* [Excerpted data]

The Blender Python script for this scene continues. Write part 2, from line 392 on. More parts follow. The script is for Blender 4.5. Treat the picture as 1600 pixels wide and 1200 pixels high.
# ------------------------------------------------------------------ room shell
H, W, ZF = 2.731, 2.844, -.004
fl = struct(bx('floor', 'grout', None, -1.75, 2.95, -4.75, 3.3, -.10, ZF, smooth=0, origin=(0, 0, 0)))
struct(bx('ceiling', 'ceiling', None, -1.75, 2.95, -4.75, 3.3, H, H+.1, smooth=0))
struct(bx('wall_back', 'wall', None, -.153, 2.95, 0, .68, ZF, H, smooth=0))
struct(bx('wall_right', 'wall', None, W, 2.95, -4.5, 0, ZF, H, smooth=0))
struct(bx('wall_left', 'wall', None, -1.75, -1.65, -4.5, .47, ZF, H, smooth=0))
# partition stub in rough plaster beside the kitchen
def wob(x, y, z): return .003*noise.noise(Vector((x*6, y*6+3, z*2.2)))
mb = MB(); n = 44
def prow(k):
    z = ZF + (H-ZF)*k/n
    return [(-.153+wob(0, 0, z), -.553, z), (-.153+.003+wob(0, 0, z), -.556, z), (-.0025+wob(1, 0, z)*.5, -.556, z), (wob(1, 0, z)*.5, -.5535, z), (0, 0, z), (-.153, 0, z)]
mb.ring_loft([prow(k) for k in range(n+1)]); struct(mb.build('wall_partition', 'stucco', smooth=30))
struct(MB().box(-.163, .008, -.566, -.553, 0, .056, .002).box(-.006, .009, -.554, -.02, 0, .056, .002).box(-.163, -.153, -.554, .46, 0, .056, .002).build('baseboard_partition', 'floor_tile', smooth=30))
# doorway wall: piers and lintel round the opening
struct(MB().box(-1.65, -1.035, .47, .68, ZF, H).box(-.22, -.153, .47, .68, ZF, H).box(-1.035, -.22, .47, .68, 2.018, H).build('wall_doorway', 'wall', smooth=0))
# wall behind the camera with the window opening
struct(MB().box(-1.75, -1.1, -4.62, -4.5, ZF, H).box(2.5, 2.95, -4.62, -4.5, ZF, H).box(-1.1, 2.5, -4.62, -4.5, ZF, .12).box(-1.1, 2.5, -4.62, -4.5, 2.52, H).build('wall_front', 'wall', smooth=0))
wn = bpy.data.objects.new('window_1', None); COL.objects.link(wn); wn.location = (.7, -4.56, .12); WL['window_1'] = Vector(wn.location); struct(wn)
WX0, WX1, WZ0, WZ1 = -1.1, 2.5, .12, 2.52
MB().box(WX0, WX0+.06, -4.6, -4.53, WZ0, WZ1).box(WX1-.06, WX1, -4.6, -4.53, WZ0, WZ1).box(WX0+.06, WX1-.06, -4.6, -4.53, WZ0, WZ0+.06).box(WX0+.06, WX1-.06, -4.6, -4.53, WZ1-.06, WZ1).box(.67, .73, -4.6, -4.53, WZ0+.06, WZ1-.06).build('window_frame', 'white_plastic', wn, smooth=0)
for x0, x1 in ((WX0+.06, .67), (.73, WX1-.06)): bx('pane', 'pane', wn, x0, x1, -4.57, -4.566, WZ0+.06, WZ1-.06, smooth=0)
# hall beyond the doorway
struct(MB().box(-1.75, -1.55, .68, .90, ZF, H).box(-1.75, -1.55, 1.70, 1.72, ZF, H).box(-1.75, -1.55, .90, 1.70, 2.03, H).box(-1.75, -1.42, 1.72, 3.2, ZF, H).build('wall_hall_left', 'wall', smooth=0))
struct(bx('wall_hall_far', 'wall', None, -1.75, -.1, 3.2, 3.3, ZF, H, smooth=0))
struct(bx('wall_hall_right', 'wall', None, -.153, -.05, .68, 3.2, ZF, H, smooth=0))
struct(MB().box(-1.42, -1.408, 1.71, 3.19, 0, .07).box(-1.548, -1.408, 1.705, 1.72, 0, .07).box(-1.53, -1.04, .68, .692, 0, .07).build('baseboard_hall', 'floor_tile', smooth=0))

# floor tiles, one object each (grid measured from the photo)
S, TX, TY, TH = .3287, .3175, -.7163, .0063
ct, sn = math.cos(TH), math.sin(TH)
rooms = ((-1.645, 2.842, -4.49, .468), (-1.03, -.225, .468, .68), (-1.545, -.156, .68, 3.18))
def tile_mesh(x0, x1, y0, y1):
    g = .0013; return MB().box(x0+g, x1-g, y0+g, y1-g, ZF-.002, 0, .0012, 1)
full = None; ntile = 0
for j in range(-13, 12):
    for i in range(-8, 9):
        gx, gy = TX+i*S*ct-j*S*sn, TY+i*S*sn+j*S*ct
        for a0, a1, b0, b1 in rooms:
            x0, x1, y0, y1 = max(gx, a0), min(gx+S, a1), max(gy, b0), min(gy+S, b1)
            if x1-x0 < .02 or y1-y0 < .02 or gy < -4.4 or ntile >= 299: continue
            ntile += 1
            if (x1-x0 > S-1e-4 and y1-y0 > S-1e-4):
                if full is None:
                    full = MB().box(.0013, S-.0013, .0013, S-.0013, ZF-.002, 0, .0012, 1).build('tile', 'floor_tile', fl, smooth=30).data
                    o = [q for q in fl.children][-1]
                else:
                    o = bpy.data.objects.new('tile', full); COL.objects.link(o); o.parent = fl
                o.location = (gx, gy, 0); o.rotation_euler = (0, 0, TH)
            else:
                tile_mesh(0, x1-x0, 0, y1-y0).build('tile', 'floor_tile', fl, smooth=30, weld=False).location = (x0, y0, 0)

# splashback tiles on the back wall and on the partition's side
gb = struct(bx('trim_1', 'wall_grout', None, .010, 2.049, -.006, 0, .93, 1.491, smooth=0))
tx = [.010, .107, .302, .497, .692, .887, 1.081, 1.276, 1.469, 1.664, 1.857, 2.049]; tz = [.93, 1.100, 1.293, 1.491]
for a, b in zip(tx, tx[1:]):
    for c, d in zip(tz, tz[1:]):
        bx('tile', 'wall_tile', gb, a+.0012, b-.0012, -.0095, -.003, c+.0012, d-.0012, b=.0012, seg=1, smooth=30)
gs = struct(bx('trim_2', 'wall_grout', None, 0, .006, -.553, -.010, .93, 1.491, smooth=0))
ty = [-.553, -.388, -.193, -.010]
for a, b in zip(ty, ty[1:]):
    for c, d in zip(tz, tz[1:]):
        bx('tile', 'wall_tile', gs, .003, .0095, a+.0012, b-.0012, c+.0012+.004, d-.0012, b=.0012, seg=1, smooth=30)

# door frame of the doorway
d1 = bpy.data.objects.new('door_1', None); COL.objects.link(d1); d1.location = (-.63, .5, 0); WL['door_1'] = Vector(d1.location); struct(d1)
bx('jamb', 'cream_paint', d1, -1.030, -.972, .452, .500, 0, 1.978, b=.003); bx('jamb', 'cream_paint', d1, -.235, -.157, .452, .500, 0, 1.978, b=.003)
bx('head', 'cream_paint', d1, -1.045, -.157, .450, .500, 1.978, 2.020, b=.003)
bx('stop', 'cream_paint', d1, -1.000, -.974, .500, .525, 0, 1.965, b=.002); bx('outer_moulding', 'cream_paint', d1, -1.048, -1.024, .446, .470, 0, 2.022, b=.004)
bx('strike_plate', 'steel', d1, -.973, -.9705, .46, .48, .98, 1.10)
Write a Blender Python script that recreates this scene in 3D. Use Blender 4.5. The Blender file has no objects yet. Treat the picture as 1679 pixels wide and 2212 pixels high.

* [Challenge] Copy each record from above exactly, and include every line.

* [Task output]
The Blender Python script for this scene continues. Write part 2, from line 392 on. More parts follow. The script is for Blender 4.5. Treat the picture as 1600 pixels wide and 1200 pixels high.
# ------------------------------------------------------------------ room shell
H, W, ZF = 2.731, 2.844, -.004
fl = struct(bx('floor', 'grout', None, -1.75, 2.95, -4.75, 3.3, -.10, ZF, smooth=0, origin=(0, 0, 0)))
struct(bx('ceiling', 'ceiling', None, -1.75, 2.95, -4.75, 3.3, H, H+.1, smooth=0))
struct(bx('wall_back', 'wall', None, -.153, 2.95, 0, .68, ZF, H, smooth=0))
struct(bx('wall_right', 'wall', None, W, 2.95, -4.5, 0, ZF, H, smooth=0))
struct(bx('wall_left', 'wall', None, -1.75, -1.65, -4.5, .47, ZF, H, smooth=0))
# partition stub in rough plaster beside the kitchen
def wob(x, y, z): return .003*noise.noise(Vector((x*6, y*6+3, z*2.2)))
mb = MB(); n = 44
def prow(k):
    z = ZF + (H-ZF)*k/n
    return [(-.153+wob(0, 0, z), -.553, z), (-.153+.003+wob(0, 0, z), -.556, z), (-.0025+wob(1, 0, z)*.5, -.556, z), (wob(1, 0, z)*.5, -.5535, z), (0, 0, z), (-.153, 0, z)]
mb.ring_loft([prow(k) for k in range(n+1)]); struct(mb.build('wall_partition', 'stucco', smooth=30))
struct(MB().box(-.163, .008, -.566, -.553, 0, .056, .002).box(-.006, .009, -.554, -.02, 0, .056, .002).box(-.163, -.153, -.554, .46, 0, .056, .002).build('baseboard_partition', 'floor_tile', smooth=30))
# doorway wall: piers and lintel round the opening
struct(MB().box(-1.65, -1.035, .47, .68, ZF, H).box(-.22, -.153, .47, .68, ZF, H).box(-1.035, -.22, .47, .68, 2.018, H).build('wall_doorway', 'wall', smooth=0))
# wall behind the camera with the window opening
struct(MB().box(-1.75, -1.1, -4.62, -4.5, ZF, H).box(2.5, 2.95, -4.62, -4.5, ZF, H).box(-1.1, 2.5, -4.62, -4.5, ZF, .12).box(-1.1, 2.5, -4.62, -4.5, 2.52, H).build('wall_front', 'wall', smooth=0))
wn = bpy.data.objects.new('window_1', None); COL.objects.link(wn); wn.location = (.7, -4.56, .12); WL['window_1'] = Vector(wn.location); struct(wn)
WX0, WX1, WZ0, WZ1 = -1.1, 2.5, .12, 2.52
MB().box(WX0, WX0+.06, -4.6, -4.53, WZ0, WZ1).box(WX1-.06, WX1, -4.6, -4.53, WZ0, WZ1).box(WX0+.06, WX1-.06, -4.6, -4.53, WZ0, WZ0+.06).box(WX0+.06, WX1-.06, -4.6, -4.53, WZ1-.06, WZ1).box(.67, .73, -4.6, -4.53, WZ0+.06, WZ1-.06).build('window_frame', 'white_plastic', wn, smooth=0)
for x0, x1 in ((WX0+.06, .67), (.73, WX1-.06)): bx('pane', 'pane', wn, x0, x1, -4.57, -4.566, WZ0+.06, WZ1-.06, smooth=0)
# hall beyond the doorway
struct(MB().box(-1.75, -1.55, .68, .90, ZF, H).box(-1.75, -1.55, 1.70, 1.72, ZF, H).box(-1.75, -1.55, .90, 1.70, 2.03, H).box(-1.75, -1.42, 1.72, 3.2, ZF, H).build('wall_hall_left', 'wall', smooth=0))
struct(bx('wall_hall_far', 'wall', None, -1.75, -.1, 3.2, 3.3, ZF, H, smooth=0))
struct(bx('wall_hall_right', 'wall', None, -.153, -.05, .68, 3.2, ZF, H, smooth=0))
struct(MB().box(-1.42, -1.408, 1.71, 3.19, 0, .07).box(-1.548, -1.408, 1.705, 1.72, 0, .07).box(-1.53, -1.04, .68, .692, 0, .07).build('baseboard_hall', 'floor_tile', smooth=0))

# floor tiles, one object each (grid measured from the photo)
S, TX, TY, TH = .3287, .3175, -.7163, .0063
ct, sn = math.cos(TH), math.sin(TH)
rooms = ((-1.645, 2.842, -4.49, .468), (-1.03, -.225, .468, .68), (-1.545, -.156, .68, 3.18))
def tile_mesh(x0, x1, y0, y1):
    g = .0013; return MB().box(x0+g, x1-g, y0+g, y1-g, ZF-.002, 0, .0012, 1)
full = None; ntile = 0
for j in range(-13, 12):
    for i in range(-8, 9):
        gx, gy = TX+i*S*ct-j*S*sn, TY+i*S*sn+j*S*ct
        for a0, a1, b0, b1 in rooms:
            x0, x1, y0, y1 = max(gx, a0), min(gx+S, a1), max(gy, b0), min(gy+S, b1)
            if x1-x0 < .02 or y1-y0 < .02 or gy < -4.4 or ntile >= 299: continue
            ntile += 1
            if (x1-x0 > S-1e-4 and y1-y0 > S-1e-4):
                if full is None:
                    full = MB().box(.0013, S-.0013, .0013, S-.0013, ZF-.002, 0, .0012, 1).build('tile', 'floor_tile', fl, smooth=30).data
                    o = [q for q in fl.children][-1]
                else:
                    o = bpy.data.objects.new('tile', full); COL.objects.link(o); o.parent = fl
                o.location = (gx, gy, 0); o.rotation_euler = (0, 0, TH)
            else:
                tile_mesh(0, x1-x0, 0, y1-y0).build('tile', 'floor_tile', fl, smooth=30, weld=False).location = (x0, y0, 0)

# splashback tiles on the back wall and on the partition's side
gb = struct(bx('trim_1', 'wall_grout', None, .010, 2.049, -.006, 0, .93, 1.491, smooth=0))
tx = [.010, .107, .302, .497, .692, .887, 1.081, 1.276, 1.469, 1.664, 1.857, 2.049]; tz = [.93, 1.100, 1.293, 1.491]
for a, b in zip(tx, tx[1:]):
    for c, d in zip(tz, tz[1:]):
        bx('tile', 'wall_tile', gb, a+.0012, b-.0012, -.0095, -.003, c+.0012, d-.0012, b=.0012, seg=1, smooth=30)
gs = struct(bx('trim_2', 'wall_grout', None, 0, .006, -.553, -.010, .93, 1.491, smooth=0))
ty = [-.553, -.388, -.193, -.010]
for a, b in zip(ty, ty[1:]):
    for c, d in zip(tz, tz[1:]):
        bx('tile', 'wall_tile', gs, .003, .0095, a+.0012, b-.0012, c+.0012+.004, d-.0012, b=.0012, seg=1, smooth=30)

# door frame of the doorway
d1 = bpy.data.objects.new('door_1', None); COL.objects.link(d1); d1.location = (-.63, .5, 0); WL['door_1'] = Vector(d1.location); struct(d1)
bx('jamb', 'cream_paint', d1, -1.030, -.972, .452, .500, 0, 1.978, b=.003); bx('jamb', 'cream_paint', d1, -.235, -.157, .452, .500, 0, 1.978, b=.003)
bx('head', 'cream_paint', d1, -1.045, -.157, .450, .500, 1.978, 2.020, b=.003)
bx('stop', 'cream_paint', d1, -1.000, -.974, .500, .525, 0, 1.965, b=.002); bx('outer_moulding', 'cream_paint', d1, -1.048, -1.024, .446, .470, 0, 2.022, b=.004)
bx('strike_plate', 'steel', d1, -.973, -.9705, .46, .48, .98, 1.10)
Write a Blender Python script that recreates this scene in 3D. Use Blender 4.5. The Blender file has no objects yet. Treat the picture as 1679 pixels wide and 2212 pixels high.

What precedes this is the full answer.